Work required → Search the entries for the word "this" and pull out each line that has it.

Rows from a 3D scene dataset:
- - -

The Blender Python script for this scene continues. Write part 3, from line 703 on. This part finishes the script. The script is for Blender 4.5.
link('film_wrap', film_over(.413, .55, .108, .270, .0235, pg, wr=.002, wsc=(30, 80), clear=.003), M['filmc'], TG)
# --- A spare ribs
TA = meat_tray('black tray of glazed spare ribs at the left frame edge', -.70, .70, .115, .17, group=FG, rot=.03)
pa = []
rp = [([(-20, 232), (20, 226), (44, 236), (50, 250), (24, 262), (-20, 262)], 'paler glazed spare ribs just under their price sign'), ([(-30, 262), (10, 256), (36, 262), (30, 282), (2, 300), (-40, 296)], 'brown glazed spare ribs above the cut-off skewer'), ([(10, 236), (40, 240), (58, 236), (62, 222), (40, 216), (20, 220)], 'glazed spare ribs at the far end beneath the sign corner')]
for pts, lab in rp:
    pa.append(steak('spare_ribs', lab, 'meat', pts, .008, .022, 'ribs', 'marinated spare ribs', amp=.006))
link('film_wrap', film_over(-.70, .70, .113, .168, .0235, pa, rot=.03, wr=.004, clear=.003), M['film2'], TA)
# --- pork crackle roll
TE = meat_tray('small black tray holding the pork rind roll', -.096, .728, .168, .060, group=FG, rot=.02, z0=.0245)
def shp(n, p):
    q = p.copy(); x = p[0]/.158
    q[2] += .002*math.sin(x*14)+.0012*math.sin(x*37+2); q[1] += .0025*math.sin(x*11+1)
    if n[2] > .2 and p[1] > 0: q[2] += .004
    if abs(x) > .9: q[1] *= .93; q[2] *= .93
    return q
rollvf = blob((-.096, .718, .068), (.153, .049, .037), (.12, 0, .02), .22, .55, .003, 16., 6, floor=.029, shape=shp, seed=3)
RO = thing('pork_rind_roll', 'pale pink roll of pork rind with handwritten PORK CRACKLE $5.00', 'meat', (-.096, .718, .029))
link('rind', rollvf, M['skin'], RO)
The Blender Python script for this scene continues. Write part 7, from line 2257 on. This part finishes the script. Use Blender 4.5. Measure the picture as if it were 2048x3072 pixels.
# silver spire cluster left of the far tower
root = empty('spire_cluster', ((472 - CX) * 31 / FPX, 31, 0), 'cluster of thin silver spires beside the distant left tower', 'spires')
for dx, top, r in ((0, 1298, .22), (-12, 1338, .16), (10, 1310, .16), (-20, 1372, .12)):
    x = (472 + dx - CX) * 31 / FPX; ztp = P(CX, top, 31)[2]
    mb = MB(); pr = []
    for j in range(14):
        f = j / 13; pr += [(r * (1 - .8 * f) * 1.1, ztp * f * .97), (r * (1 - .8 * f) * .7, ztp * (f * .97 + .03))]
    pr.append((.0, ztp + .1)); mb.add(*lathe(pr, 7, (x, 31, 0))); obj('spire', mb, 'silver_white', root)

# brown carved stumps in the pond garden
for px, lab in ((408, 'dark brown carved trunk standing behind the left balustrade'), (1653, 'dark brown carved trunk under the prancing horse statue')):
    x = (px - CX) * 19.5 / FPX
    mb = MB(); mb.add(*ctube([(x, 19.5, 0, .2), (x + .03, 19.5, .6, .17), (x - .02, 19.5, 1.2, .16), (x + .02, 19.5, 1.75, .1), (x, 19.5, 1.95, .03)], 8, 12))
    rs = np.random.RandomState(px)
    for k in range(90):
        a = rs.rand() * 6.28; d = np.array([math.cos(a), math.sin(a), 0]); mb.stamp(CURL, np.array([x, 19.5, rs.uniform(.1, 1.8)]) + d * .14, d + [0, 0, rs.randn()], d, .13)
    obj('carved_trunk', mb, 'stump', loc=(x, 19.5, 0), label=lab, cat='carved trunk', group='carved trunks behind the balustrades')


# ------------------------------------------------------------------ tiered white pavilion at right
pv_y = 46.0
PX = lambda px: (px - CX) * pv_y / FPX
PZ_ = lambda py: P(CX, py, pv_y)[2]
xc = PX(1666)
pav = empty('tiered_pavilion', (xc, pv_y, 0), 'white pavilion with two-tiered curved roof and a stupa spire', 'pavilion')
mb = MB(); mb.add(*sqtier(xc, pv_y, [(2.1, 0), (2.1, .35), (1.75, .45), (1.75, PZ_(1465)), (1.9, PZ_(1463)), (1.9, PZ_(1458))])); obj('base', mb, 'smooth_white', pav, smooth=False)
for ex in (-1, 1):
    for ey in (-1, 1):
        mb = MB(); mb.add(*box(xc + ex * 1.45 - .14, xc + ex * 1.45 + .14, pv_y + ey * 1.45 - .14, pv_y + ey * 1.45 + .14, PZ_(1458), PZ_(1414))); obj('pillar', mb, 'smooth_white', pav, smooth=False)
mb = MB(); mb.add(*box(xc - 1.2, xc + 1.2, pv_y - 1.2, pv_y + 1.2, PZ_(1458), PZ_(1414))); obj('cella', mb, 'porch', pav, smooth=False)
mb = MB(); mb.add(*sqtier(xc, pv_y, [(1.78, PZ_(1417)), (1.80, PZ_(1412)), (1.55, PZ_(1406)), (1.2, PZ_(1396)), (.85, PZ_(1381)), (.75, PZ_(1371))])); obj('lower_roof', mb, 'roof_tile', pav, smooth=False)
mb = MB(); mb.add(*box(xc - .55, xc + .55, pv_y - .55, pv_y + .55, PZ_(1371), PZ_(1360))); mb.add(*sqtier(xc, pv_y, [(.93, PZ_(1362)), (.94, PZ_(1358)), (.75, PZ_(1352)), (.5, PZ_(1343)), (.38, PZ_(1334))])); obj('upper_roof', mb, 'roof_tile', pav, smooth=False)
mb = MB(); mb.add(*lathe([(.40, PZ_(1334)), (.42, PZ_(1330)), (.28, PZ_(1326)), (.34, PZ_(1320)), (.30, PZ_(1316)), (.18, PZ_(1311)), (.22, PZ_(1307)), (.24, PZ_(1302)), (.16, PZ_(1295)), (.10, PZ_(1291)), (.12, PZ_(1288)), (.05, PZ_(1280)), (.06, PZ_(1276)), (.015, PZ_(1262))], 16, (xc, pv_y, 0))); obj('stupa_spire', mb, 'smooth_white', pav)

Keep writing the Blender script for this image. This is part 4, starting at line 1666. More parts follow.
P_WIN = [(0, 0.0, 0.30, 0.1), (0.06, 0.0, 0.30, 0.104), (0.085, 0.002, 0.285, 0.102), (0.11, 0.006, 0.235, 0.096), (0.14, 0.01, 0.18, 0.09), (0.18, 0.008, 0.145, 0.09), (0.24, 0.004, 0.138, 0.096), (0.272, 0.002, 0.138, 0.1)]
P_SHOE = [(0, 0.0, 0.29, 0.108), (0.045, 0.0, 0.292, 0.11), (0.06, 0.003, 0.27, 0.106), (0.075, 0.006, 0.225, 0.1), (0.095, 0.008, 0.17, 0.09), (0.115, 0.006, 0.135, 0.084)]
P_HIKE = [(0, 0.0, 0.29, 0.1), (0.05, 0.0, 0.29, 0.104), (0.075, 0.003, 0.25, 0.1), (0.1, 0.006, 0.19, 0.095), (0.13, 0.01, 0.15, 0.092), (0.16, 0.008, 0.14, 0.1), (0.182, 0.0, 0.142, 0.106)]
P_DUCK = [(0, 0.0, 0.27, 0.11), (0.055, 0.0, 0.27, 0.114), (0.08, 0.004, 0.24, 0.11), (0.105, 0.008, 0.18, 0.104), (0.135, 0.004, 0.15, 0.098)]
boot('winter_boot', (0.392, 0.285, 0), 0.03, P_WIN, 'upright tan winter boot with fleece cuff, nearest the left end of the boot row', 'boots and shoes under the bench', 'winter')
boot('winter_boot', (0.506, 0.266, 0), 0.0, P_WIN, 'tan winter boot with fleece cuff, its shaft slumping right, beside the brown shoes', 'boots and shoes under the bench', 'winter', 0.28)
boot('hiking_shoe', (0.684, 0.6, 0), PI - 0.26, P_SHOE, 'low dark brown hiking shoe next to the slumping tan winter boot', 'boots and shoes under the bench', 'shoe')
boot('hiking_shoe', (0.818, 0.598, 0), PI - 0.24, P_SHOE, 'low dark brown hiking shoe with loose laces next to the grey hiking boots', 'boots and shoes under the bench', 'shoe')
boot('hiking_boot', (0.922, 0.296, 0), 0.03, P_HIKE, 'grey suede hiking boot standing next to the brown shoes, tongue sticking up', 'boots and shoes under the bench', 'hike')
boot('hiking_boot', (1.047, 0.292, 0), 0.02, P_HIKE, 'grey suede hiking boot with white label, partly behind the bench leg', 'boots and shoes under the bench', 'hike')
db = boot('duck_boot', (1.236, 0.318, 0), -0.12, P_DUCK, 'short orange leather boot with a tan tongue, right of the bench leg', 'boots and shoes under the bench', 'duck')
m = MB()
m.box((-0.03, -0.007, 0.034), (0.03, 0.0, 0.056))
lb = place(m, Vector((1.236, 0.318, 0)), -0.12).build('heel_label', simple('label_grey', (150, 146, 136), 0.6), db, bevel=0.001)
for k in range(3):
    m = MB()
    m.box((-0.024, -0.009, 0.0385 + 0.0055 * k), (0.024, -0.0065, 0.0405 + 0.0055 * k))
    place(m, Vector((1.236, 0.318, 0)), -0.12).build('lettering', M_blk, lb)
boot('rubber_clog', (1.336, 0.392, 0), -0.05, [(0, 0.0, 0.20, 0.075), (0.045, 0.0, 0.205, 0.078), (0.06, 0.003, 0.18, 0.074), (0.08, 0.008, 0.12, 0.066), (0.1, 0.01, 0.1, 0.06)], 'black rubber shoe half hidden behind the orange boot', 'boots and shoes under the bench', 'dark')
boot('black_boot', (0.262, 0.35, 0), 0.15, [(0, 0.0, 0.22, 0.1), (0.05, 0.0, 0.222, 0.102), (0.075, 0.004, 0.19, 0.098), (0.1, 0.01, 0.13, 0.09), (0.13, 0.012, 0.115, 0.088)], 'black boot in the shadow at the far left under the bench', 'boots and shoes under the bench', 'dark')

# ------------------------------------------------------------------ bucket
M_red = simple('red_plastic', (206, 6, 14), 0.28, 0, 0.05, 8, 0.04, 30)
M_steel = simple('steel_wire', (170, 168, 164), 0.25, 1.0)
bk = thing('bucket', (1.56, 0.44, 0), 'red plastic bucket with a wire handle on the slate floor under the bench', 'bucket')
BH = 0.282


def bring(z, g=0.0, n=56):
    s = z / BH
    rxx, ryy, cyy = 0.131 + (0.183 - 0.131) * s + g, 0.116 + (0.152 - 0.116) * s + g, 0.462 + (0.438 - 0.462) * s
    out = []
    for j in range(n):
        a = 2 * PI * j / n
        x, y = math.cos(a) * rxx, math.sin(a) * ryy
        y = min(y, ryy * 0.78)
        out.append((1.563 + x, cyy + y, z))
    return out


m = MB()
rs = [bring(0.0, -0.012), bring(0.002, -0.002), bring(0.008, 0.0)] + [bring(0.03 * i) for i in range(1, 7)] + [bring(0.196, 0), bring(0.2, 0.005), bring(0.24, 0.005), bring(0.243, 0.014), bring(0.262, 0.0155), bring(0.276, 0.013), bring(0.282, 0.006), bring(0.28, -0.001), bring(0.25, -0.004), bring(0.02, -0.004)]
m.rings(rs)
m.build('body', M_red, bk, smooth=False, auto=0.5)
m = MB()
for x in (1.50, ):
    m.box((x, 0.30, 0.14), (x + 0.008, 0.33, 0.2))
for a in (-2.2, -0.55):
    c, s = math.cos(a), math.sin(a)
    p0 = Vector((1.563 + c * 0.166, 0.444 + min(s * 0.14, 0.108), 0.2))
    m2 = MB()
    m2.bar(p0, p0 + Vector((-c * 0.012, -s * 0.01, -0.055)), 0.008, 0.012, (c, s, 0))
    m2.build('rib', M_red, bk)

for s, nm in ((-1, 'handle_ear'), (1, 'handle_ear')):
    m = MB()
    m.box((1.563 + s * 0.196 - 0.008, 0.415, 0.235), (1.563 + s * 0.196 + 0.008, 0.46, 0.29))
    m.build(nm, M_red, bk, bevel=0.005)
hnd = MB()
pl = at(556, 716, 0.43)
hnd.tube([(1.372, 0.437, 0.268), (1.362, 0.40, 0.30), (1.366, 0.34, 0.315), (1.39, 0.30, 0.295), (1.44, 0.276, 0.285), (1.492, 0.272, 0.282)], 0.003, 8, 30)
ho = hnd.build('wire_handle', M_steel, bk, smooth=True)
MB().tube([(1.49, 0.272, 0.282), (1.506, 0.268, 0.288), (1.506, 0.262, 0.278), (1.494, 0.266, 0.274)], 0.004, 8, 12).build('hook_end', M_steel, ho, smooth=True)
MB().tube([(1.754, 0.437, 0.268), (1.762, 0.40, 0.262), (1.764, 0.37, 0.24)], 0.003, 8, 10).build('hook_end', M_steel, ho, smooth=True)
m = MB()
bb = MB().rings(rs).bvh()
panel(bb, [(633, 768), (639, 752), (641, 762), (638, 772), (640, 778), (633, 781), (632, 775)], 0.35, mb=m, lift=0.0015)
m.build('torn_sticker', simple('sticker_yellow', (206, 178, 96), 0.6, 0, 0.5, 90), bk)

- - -

Task solution →
The Blender Python script for this scene continues. Write part 3, from line 703 on. This part finishes the script. The script is for Blender 4.5.
The Blender Python script for this scene continues. Write part 7, from line 2257 on. This part finishes the script. Use Blender 4.5. Measure the picture as if it were 2048x3072 pixels.
Keep writing the Blender script for this image. This is part 4, starting at line 1666. More parts follow.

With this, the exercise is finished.